Sgt. Mejia told the Daily News that “with a lot of these Kias and Hyundais, that’s the one thing that stood out to us. They’re not being stripped. Usually, thieves are stealing components from the vehicles and selling them to chop shops. These seem to be more for joy riding.”

Hyundai Motor Group said it is aware that “our vehicles have been targeted in a coordinated effort on social media,” according to the Los Angeles Daily News.

Vehicle owners in multiple states have filed class-action lawsuits against the companies over the ease with which their cars are being stolen. 

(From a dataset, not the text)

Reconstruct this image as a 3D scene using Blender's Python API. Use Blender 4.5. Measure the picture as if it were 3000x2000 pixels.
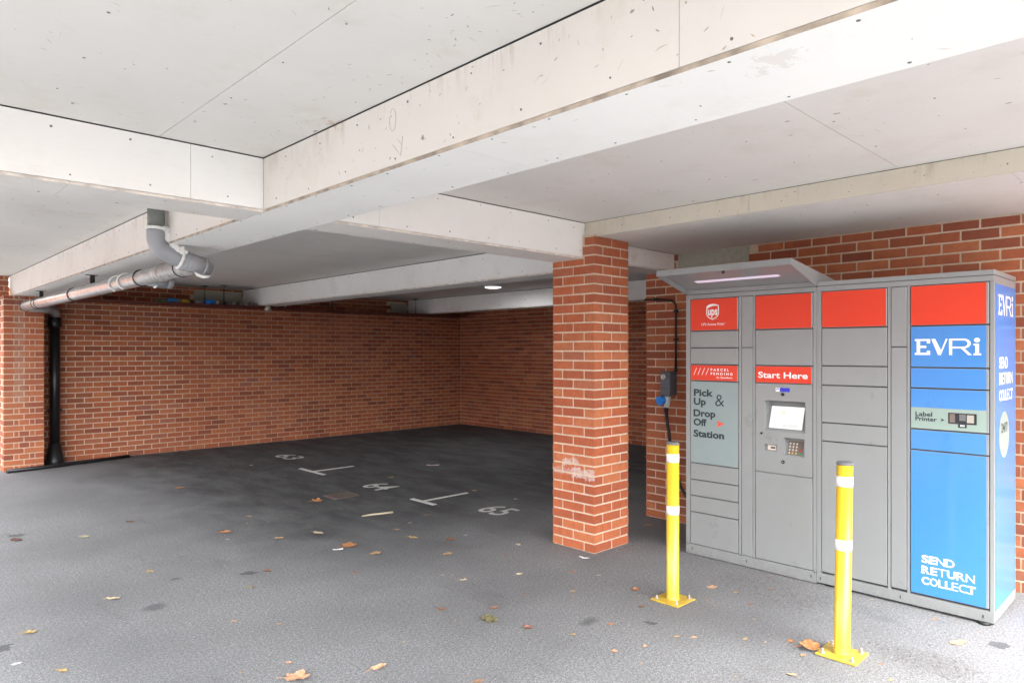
import bpy, bmesh, math, random
from mathutils import Vector, Matrix
random.seed(7)
R = math.radians
for o in list(bpy.data.objects): bpy.data.objects.remove(o)
S = bpy.context.scene
C = S.collection

# ------------------------------------------------------------ camera, light, exposure
cam_d = bpy.data.cameras.new('camera'); cam = bpy.data.objects.new('camera', cam_d); C.objects.link(cam)
cam.location = (0, 0, 1.575); cam.rotation_euler = (R(90), 0, R(-44.116))
cam_d.sensor_width = 36; cam_d.lens = 24.05; cam_d.shift_y = 0.0093; cam_d.clip_end = 600; cam_d.clip_start = 0.05
S.camera = cam
SUN_EL, SUN_AZ = 54.0, 200.0          # azimuth of the sun, degrees clockwise from +Y
w = bpy.data.worlds.new('World'); S.world = w; w.use_nodes = True
nt = w.node_tree; nt.nodes.clear()
sky = nt.nodes.new('ShaderNodeTexSky'); sky.sky_type = 'NISHITA'; sky.sun_disc = False
sky.sun_elevation = R(SUN_EL); sky.sun_rotation = R(SUN_AZ); sky.air_density = 1.0; sky.dust_density = 3.0; sky.ozone_density = 1.0
hsv = nt.nodes.new('ShaderNodeHueSaturation'); hsv.inputs['Saturation'].default_value = 0.12
bg = nt.nodes.new('ShaderNodeBackground'); bg.inputs['Strength'].default_value = 0.15
wo = nt.nodes.new('ShaderNodeOutputWorld')
nt.links.new(sky.outputs[0], hsv.inputs['Color']); nt.links.new(hsv.outputs[0], bg.inputs['Color']); nt.links.new(bg.outputs[0], wo.inputs['Surface'])
sun_d = bpy.data.lights.new('sun', 'SUN'); sun = bpy.data.objects.new('sun', sun_d); C.objects.link(sun)
sun_d.energy = 0.5; sun_d.angle = R(40); sun_d.color = (1, 0.975, 0.93)
az = R(SUN_AZ); el = R(SUN_EL)
sdir = Vector((math.sin(az) * math.cos(el), math.cos(az) * math.cos(el), math.sin(el)))
sun.rotation_euler = sdir.to_track_quat('Z', 'Y').to_euler(); sun.location = sdir * 40
S.view_settings.view_transform = 'Standard'; S.view_settings.look = 'None'
S.view_settings.exposure = 3.60; S.view_settings.gamma = 1; S.view_settings.use_curve_mapping = False
S.render.engine = 'CYCLES'
try:
    S.cycles.max_bounces = 10; S.cycles.diffuse_bounces = 7; S.cycles.use_denoising = True
except Exception: pass

# ------------------------------------------------------------ helpers
CH, SH = math.cos(R(45.884)), math.sin(R(45.884))
def project(x, y, z):
    rt = SH * x - CH * y; fw = CH * x + SH * y
    if fw < 0.1: return None
    return 1500 + 2004 * rt / fw, 1027.9 - 2004 * (z - 1.575) / fw, fw

def newmat(name):
    m = bpy.data.materials.new(name); m.use_nodes = True
    return m, m.node_tree, m.node_tree.nodes['Principled BSDF']
def nd(nt, t, **kw):
    n = nt.nodes.new(t)
    for k, v in kw.items():
        if k in n.inputs: n.inputs[k].default_value = v
        else: setattr(n, k, v)
    return n
def ramp(nt, fac, stops):
    r = nt.nodes.new('ShaderNodeValToRGB')
    e = r.color_ramp.elements
    while len(e) < len(stops): e.new(0.5)
    for i, (p, c) in enumerate(stops):
        e[i].position = p; e[i].color = (c[0], c[1], c[2], 1) if not isinstance(c, (int, float)) else (c, c, c, 1)
    nt.links.new(fac, r.inputs[0]); return r.outputs[0]
def pos(nt): return nt.nodes.new('ShaderNodeNewGeometry').outputs['Position']
def noise(nt, vec, scale, detail=4, rough=0.55):
    n = nd(nt, 'ShaderNodeTexNoise'); n.inputs['Scale'].default_value = scale; n.inputs['Detail'].default_value = detail
    n.inputs['Roughness'].default_value = rough; nt.links.new(vec, n.inputs['Vector']); return n.outputs['Fac']
def mixc(nt, fac, a, b, mode='MIX'):
    n = nt.nodes.new('ShaderNodeMix'); n.data_type = 'RGBA'; n.blend_type = mode
    for s, v in ((0, fac), (6, a), (7, b)):
        if hasattr(v, 'links') or hasattr(v, 'is_linked'): nt.links.new(v, n.inputs[s])
        else: n.inputs[s].default_value = v if isinstance(v, (int, float)) else (v[0], v[1], v[2], 1)
    return n.outputs[2]
def math_(nt, op, a, b=0.0, c=None):
    n = nt.nodes.new('ShaderNodeMath'); n.operation = op
    for i, v in enumerate((a, b) if c is None else (a, b, c)):
        if isinstance(v, (int, float)): n.inputs[i].default_value = v
        else: nt.links.new(v, n.inputs[i])
    return n.outputs[0]
def bump(nt, bsdf, h, strength=0.3, dist=0.01):
    b = nt.nodes.new('ShaderNodeBump'); b.inputs['Strength'].default_value = strength; b.inputs['Distance'].default_value = dist
    nt.links.new(h, b.inputs['Height']); nt.links.new(b.outputs[0], bsdf.inputs['Normal'])

M = {}
def plain(name, col, rough=0.5, metal=0.0, var=0.06, emis=None, es=0.0, coat=0.0, spec=None, scale=9.0):
    m, nt, b = newmat(name)
    if var:
        f = noise(nt, pos(nt), scale, 5)
        lo = [c * (1 - var) for c in col]; hi = [min(1, c * (1 + var)) for c in col]
        nt.links.new(ramp(nt, f, [(0.3, lo), (0.7, hi)]), b.inputs['Base Color'])
        nt.links.new(math_(nt, 'MULTIPLY_ADD', noise(nt, pos(nt), scale * 2.3, 4), 0.16, rough - 0.08), b.inputs['Roughness'])
    else:
        b.inputs['Base Color'].default_value = (*col, 1); b.inputs['Roughness'].default_value = rough
    b.inputs['Metallic'].default_value = metal
    if coat: b.inputs['Coat Weight'].default_value = coat; b.inputs['Coat Roughness'].default_value = 0.08
    if spec is not None: b.inputs['Specular IOR Level'].default_value = spec
    if emis: b.inputs['Emission Color'].default_value = (*emis, 1); b.inputs['Emission Strength'].default_value = es
    M[name] = m; return m

def brick_mat(name, stain=None, cols=None):
    m, nt, b = newmat(name)
    oi = nt.nodes.new('ShaderNodeObjectInfo'); at = nt.nodes.new('ShaderNodeAttribute'); at.attribute_name = 'tint'
    t = math_(nt, 'FRACT', math_(nt, 'ADD', oi.outputs['Random'], at.outputs['Fac']))
    cols = cols or [(0.0, (0.26, 0.072, 0.036)), (0.3, (0.39, 0.108, 0.046)), (0.62, (0.45, 0.134, 0.053)), (0.9, (0.50, 0.168, 0.069)), (1.0, (0.33, 0.115, 0.078))]
    base = ramp(nt, t, cols)
    P = pos(nt)
    f = noise(nt, P, 22, 6, 0.65)
    base = mixc(nt, ramp(nt, f, [(0.35, 0.0), (0.75, 0.45)]), base, (0.16, 0.05, 0.035))
    f2 = noise(nt, P, 90, 3)
    base = mixc(nt, ramp(nt, f2, [(0.66, 0.0), (0.76, 0.4)]), base, (0.50, 0.28, 0.17))
    f3 = noise(nt, P, 1.6, 4)
    base = mixc(nt, ramp(nt, f3, [(0.5, 0.0), (0.8, 0.3)]), base, (0.26, 0.13, 0.08))
    if stain:
        sep = nt.nodes.new('ShaderNodeSeparateXYZ'); nt.links.new(P, sep.inputs[0])
        for (ax, lo, hi, z0, z1, col, amt) in stain:
            a = sep.outputs[ax]; z = sep.outputs[2]
            n3 = math_(nt, 'MULTIPLY_ADD', noise(nt, P, 34, 5, 0.7), 0.10, -0.05)
            zz = math_(nt, 'ADD', z, n3); aa = math_(nt, 'ADD', a, n3)
            mk = math_(nt, 'MULTIPLY', math_(nt, 'MULTIPLY', math_(nt, 'GREATER_THAN', zz, z0), math_(nt, 'LESS_THAN', zz, z1)),
                       math_(nt, 'MULTIPLY', math_(nt, 'GREATER_THAN', aa, lo), math_(nt, 'LESS_THAN', aa, hi)))
            mk = math_(nt, 'MULTIPLY', mk, ramp(nt, noise(nt, P, 26, 5, 0.6), [(0.34, 0.1), (0.58, amt * 0.75)]))
            if ax == 1: mk = math_(nt, 'MULTIPLY', mk, math_(nt, 'LESS_THAN', sep.outputs[0], 4.16))
            base = mixc(nt, mk, base, col)
    nt.links.new(base, b.inputs['Base Color']); b.inputs['Roughness'].default_value = 0.86
    bump(nt, b, noise(nt, P, 120, 5, 0.7), 0.35, 0.004)
    M[name] = m
brick_mat('brick')
brick_mat('brick_column', stain=[(1, 3.53, 3.70, 0.66, 0.71, (0.62, 0.66, 0.64), 0.85), (1, 3.36, 3.60, 0.565, 0.645, (0.66, 0.66, 0.66), 0.8), (1, 3.60, 3.82, 0.59, 0.635, (0.6, 0.5, 0.5), 0.6)],
          cols=[(0.0, (0.37, 0.092, 0.038)), (0.3, (0.45, 0.116, 0.045)), (0.62, (0.51, 0.142, 0.054)), (0.9, (0.55, 0.18, 0.07)), (1.0, (0.40, 0.12, 0.066))])
brick_mat('brick_pier', stain=[(0, 1.55, 1.67, 0.9, 2.3, (0.40, 0.34, 0.30), 0.38)])

def mortar_mat(name, col):
    m, nt, b = newmat(name); P = pos(nt)
    c = ramp(nt, noise(nt, P, 30, 6, 0.7), [(0.3, [k * 0.8 for k in col]), (0.7, [min(1, k * 1.1) for k in col])])
    c = mixc(nt, ramp(nt, noise(nt, P, 1.3, 3), [(0.45, 0.0), (0.75, 0.5)]), c, [k * 0.7 for k in col])
    nt.links.new(c, b.inputs['Base Color']); b.inputs['Roughness'].default_value = 0.95
    bump(nt, b, noise(nt, P, 200, 4), 0.4, 0.003); M[name] = m
mortar_mat('mortar', (0.64, 0.53, 0.40)); mortar_mat('padstone', (0.42, 0.43, 0.36))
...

The arguments made by the plaintiffs range from safety, in that the cars can move without a real key in the ignition, to manipulative pricing, because consumers bought cars unaware of the critical lack of anti-theft features.

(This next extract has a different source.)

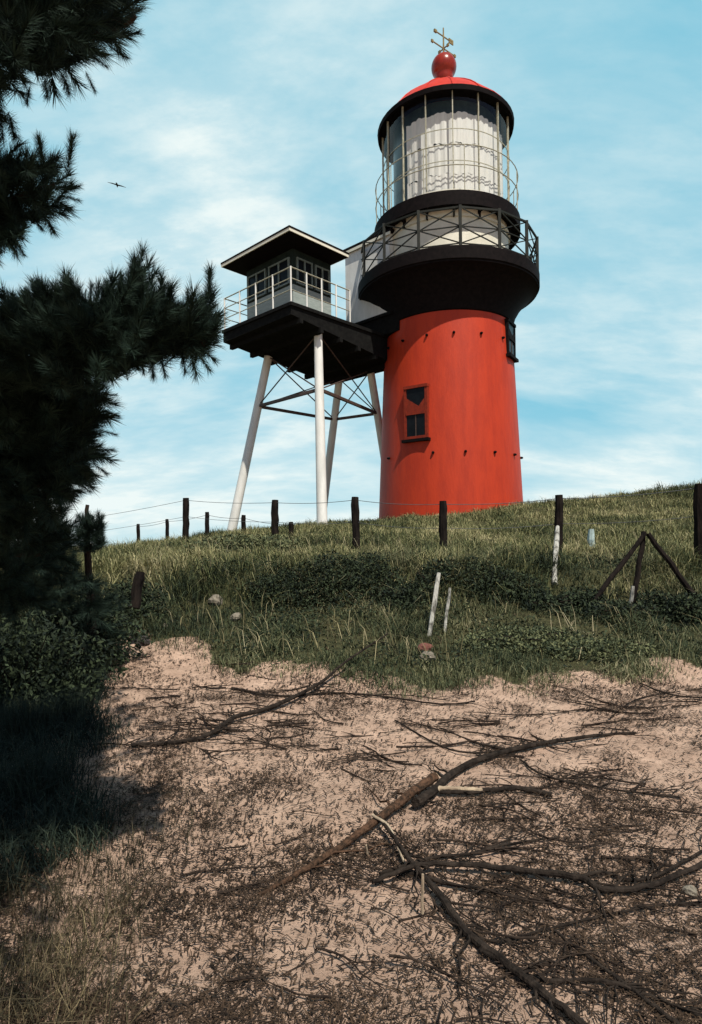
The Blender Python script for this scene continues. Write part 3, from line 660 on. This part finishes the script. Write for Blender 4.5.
branch([(380, 878), (430, 862), (470, 857), (505, 848), (560, 840)], .010, .005, 'thin dark branch just above the long branch to the right edge', twigs=8)
branch([(400, 875), (450, 888), (480, 893), (535, 905)], .011, .006, 'thin dark branch just below the start of the long branch', twigs=6)
branch([(440, 730), (475, 745), (505, 752)], .007, .012, 'thin dark side branch pointing left above the curved long branch', twigs=3)
branch([(395, 722), (450, 752), (500, 754)], .006, .008, 'slender twiggy branch lying above the sawn log', twigs=6)
branch([(520, 762), (545, 778), (600, 790), (680, 800)], .007, .006, 'slender dark branch under the curved long branch on the right', twigs=8)
branch([(470, 940), (500, 945), (560, 930), (640, 912), (704, 905)], .006, .005, 'slender dark branch below the long branch at the right', twigs=10)
branch([(480, 955), (540, 985), (600, 985), (660, 1005), (720, 1030)], .009, .006, 'dark branch in the lower right corner of the sand', twigs=12)
branch([(555, 935), (600, 970), (640, 1000), (690, 1040)], .006, .008, 'dark branch slanting down to the lower right corner', twigs=8)
branch([(372, 829), (388, 838), (396, 852), (404, 868)], .008, .006, 'thin pale curved twig hanging below the log', 'twigpale', 0, lift=[.07, .06, .05, .03], name='pale_twig')
branch([(610, 720), (640, 700), (702, 690)], .006, .005, 'slender branch lying at the upper right edge of the sand', twigs=6)
branch([(640, 685), (670, 696), (704, 700)], .007, .007, 'short dark branch among the grass roots at the right edge', twigs=4)
branch([(340, 702), (390, 696), (450, 702)], .005, .004, 'wispy twig under the thin branch along the sand edge', twigs=5)
branch([(146, 700), (180, 698), (168, 697)], .008, .006, 'short dark stick on the sand below the path', twigs=0, name='dark_stick')
a, b = P(422.5, 874, G(422, 917).y), G(422, 917); stake(a, b, .0075, 'palewood', 'small white stick standing upright beside the heavy dark branch', 'stick', 'white_stick')
a, b = P(366, 845, G(367, 860).y), G(368, 858); stake(a, b, .006, 'palewood', 'tiny pale stub standing below the log', 'stick', 'white_stick')

# loose twigs: a few shapes, copied
protos = []
for k in range(7):
    mb = MB(); L = random.uniform(.22, .5); p = Vector((-L / 2, 0, 0)); pts = [p]; ang = 0
    for s in range(6): ang += random.uniform(-.35, .35); p = p + Vector((math.cos(ang), math.sin(ang), random.uniform(-.05, .08))) * (L / 6); pts.append(p)
    mb.tube(pts, list(np.linspace(random.uniform(.004, .007), .002, 7)), 5)
    for s in (2, 4):
        q = pts[s]; a_ = random.choice((-1, 1)) * random.uniform(.5, 1); mb.tube([q, q + Vector((math.cos(a_), math.sin(a_), .1)) * L * .15, q + Vector((math.cos(a_ * .8), math.sin(a_ * .8), .12)) * L * .3], [.0035, .003, .0018], 4)
    me = bpy.data.meshes.new('twig'); me.from_pydata(mb.v, [], mb.f); me.materials.append(M['twig']); protos.append(me)
reg = [(140, 310, 690, 755, 40), (320, 620, 720, 790, 36), (480, 702, 770, 900, 44), (380, 702, 890, 1020, 30), (200, 400, 800, 1015, 20), (120, 300, 660, 700, 8), (560, 702, 690, 720, 10)]
for x0, x1, y0, y1, n in reg:
    for _ in range(n):
        g = G(random.uniform(x0, x1), random.uniform(y0, y1)); o = bpy.data.objects.new('twig', random.choice(protos)); COL.objects.link(o)
        o.location = g + Vector((0, 0, .012)); o.rotation_euler = (random.uniform(-.1, .1), random.uniform(-.08, .08), random.gauss(.15, .5) + random.choice((0, PI))); s = random.uniform(.6, 1.5) * np.interp(g.y, [2, 6], [.7, 1.2]); o.scale = (s, s, s)
        tag(o, 'thin dark dry twig lying loose on the sand among the dead branches', 'twig', 'loose dry twigs on the sand')

# ------------------------------------------------------------------ pine
def make_shoot_variants(k=8, n=270, L=.20, nl=(.050, .078), w=.0026):
    out = []
    for _ in range(k):
        t = RNG.random(n) ** .8; f = RNG.uniform(0, 2 * PI, n); th = np.radians(RNG.normal(50, 13, n)) * (1 - .28 * t)
        l = RNG.uniform(*nl, n); base = np.stack([np.zeros(n), np.zeros(n), t * L], -1)
        d = np.stack([np.sin(th) * np.cos(f), np.sin(th) * np.sin(f), np.cos(th)], -1)
        tip = base + d * l[:, None]; sd = np.stack([-np.sin(f + .3), np.cos(f + .3), RNG.normal(0, .3, n)], -1) * w / 2
        V = np.stack([base - sd, base + sd, base + d * (l * .6)[:, None] + sd * .9, tip], 1)
        out.append(V)
    return out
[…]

Suits have been filed in Iowa, California, Texas, Nebraska, Florida and other states.

“Kia and Hyundai chose not to include what almost every other manufacturer includes in any model of their cars called an immobilizer device, and these vehicles can easily be started without a key,” Cincinnati attorney Jeffrey Goldenberg told the Cincinnati Enquirer.

Missouri attorney Kenneth McClain told the Los Angeles Daily News that the two brands “knew for a decade that leaving the immobilizers off was saving them $200 a car. But they were exposing their customers to an unreasonable risk.”

In a suit filed Thursday in Minnesota, attorney George Chronic noted that the USB cords needed to hotwire the vehicles are, thanks to phone charging, nearly ubiquitous.

“Considering how many people charge their cell phones in their cars, the necessary instrument needed to steal a defective vehicle is usually readily available to any thief,” Mr. Chronic wrote in the complaint, according to Courthouse News.

In response to the thefts and resulting lawsuits, both brands issued statements pointing out their new models include engine immobilizers.

Hyundai noted that “engine immobilizers are standard equipment on all new Hyundai vehicles,” while Kia said, “All 2022 models and trims have an immobilizer applied either at the beginning of the year or as a running change,” according to KABC-TV.